Lettere |
Scritta nel mese di giugno o luglio del 408 oppure 409.
Nettario, un nobile pagano della colonia romana di Càlama, prega Agostino di far condonare ai propri concittadini le pene meritate non solo per aver trasgredito il recentissimo editto imperiale, che proibiva di celebrare le solennità sacre agli idoli, ma anche per le vessazioni fatte da essi ai Cristiani in occasione delle stesse solennità.
Nettario all'insigne signore e meritatamente spettabile fratello e Vescovo Agostino
1 - Poiché tu sai quanto è grande l'amor di patria, non te ne parlo.
Esso è il solo amore che a buon diritto è più forte di quello stesso dei genitori.
Ora, se per i leali cittadini ci fosse alcuna misura o limite nel fare il bene alla patria, io potrei a quest'ora reputarmi esonerato dal renderle servigi.

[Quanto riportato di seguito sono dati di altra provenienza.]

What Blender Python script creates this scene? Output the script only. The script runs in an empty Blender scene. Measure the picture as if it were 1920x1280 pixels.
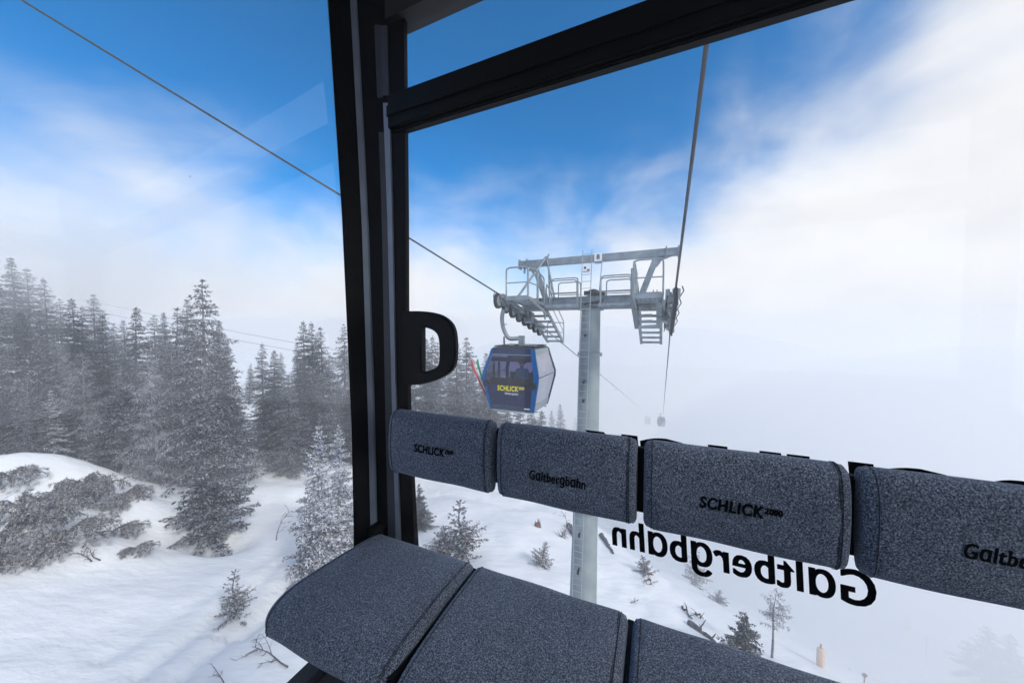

Ma poiché ogni giorno cresce in me l'amore e la gratitudine verso la mia città e, quanto più mi avvicino al termine della vita, tanto più cresce in me il desiderio di lasciarla incolume e fiorente, per questo motivo sono lieto anzitutto di rivolgere la parola ad una persona istruita in ogni scienza.
Per diversi motivi merita il mio amore la colonia di Càlama: sia perché m'ha dato i natali, sia per i grandi servigi che mi pare d'averle resi.
Orbene, essa è caduta in una grave disgrazia per una non lieve colpa dei suoi cittadini, o mio eccellentissimo e stimatissimo signore.
Se volessimo misurare tale colpa in proporzione al rigore delle leggi pubbliche, dovrebbe essere punita con un castigo piuttosto severo.
Ma ad un vescovo non sta bene se non il procurare la salvezza delle anime e, nelle cause, patrocinare un atteggiamento più favorevole dei giudici e intercedere presso Dio il perdono per le colpe altrui.
Ti supplico quindi il più caldamente possibile che qualora vi sia possibilità di una difesa, gli innocenti vengano difesi e la pena non ricada su di loro.
Concedici dunque ciò che il tuo buon cuore giudica possa essere da noi chiesto.
Riguardo ai danni ci è facile sostenere la tassazione; imploriamo solo che vengano risparmiati i castighi corporali.
Vivi caro a Dio, egregio signore e rispettabilissimo fratello.